Мучительная бедность, которую Черчилль видел во время своей молодости, прогуливаясь по манчестерским трущобам в цилиндре, в значительной мере была преодолена. Шел процесс женской эмансипации, высшее образование начинало широкое послевоенное распространение, была создана национальная служба здравоохранения, происходило становление «государства всеобщего благосостояния», предназначенного для помощи каждому в тяжелую минуту.
Конечно, есть различные взгляды на роль Черчилля в этих преобразованиях, однако мне представляется очевидным, что лейбористское правительство 1945–1950 гг. в огромной степени обязано ему, причем не только за совместную работу Черчилля и Ллойд Джорджа в первые десятилетия XX в., но и за его предвосхищение будущего, высказываемое коалиционному правительству военного времени. 21 марта 1943 г. он выступил с речью под названием «После войны», в ней он приблизительно очертил большие изменения в здравоохранении, пенсионном и социальном обеспечении. Как позднее скажет Эттли: «У него была симпатия, симпатия невероятно широкого охвата, к простым людям по всему миру».
Черчилля не приводила в большой восторг перспектива массовой иммиграции в Британию (например, он говорил о «готтентотах»). Но, как правильно отметил Эндрю Робертс, эта иммиграция частично была результатом непрекращающегося романтического представления Черчилля о Британии как великой родине империи (что не изменилось и в 50-е гг.).
Вот отчего ему и консервативному правительству было тяжело пойти на то, чтобы попросту захлопнуть двери. Парадокс состоит в том, что он, при всем своем имперском восприятии Британии, стал на деле основателем (возможно, невольно и нехотя) сегодняшнего поликультурного общества.
В общем и целом в Британии произошла революция – но милостивая революция, сохранившая основы конституции. Черчилль впервые встретился с королевой Елизаветой II в 1928 г., когда ей было два года. Он заметил Клементине, что Елизавета была «личностью, в которой чувствовались властность и задумчивость, невероятные для младенца».

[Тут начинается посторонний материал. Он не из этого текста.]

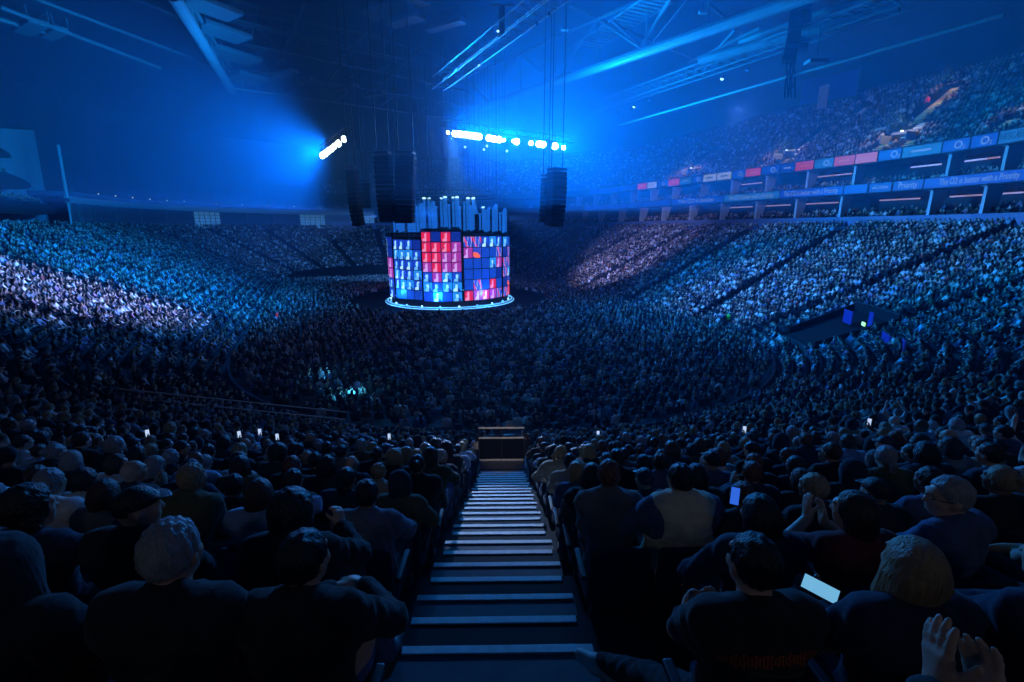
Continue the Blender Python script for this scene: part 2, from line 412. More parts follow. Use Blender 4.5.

Вы можете счесть подхалимажем обнаружение властности в двухлетнем ребенке, но Черчилль дожил до премьерства, когда произошла ее коронация, и почти наверняка можно утверждать, что она была коронована лишь потому, что он дожил до премьерства. Эта мысль повергает критиков Черчилля в полное смятение и бегство: ни одно из этих изменений и улучшений – ни одно! – нельзя было бы считать разумеющимся, уступи Британия перед лицом нацистской угрозы.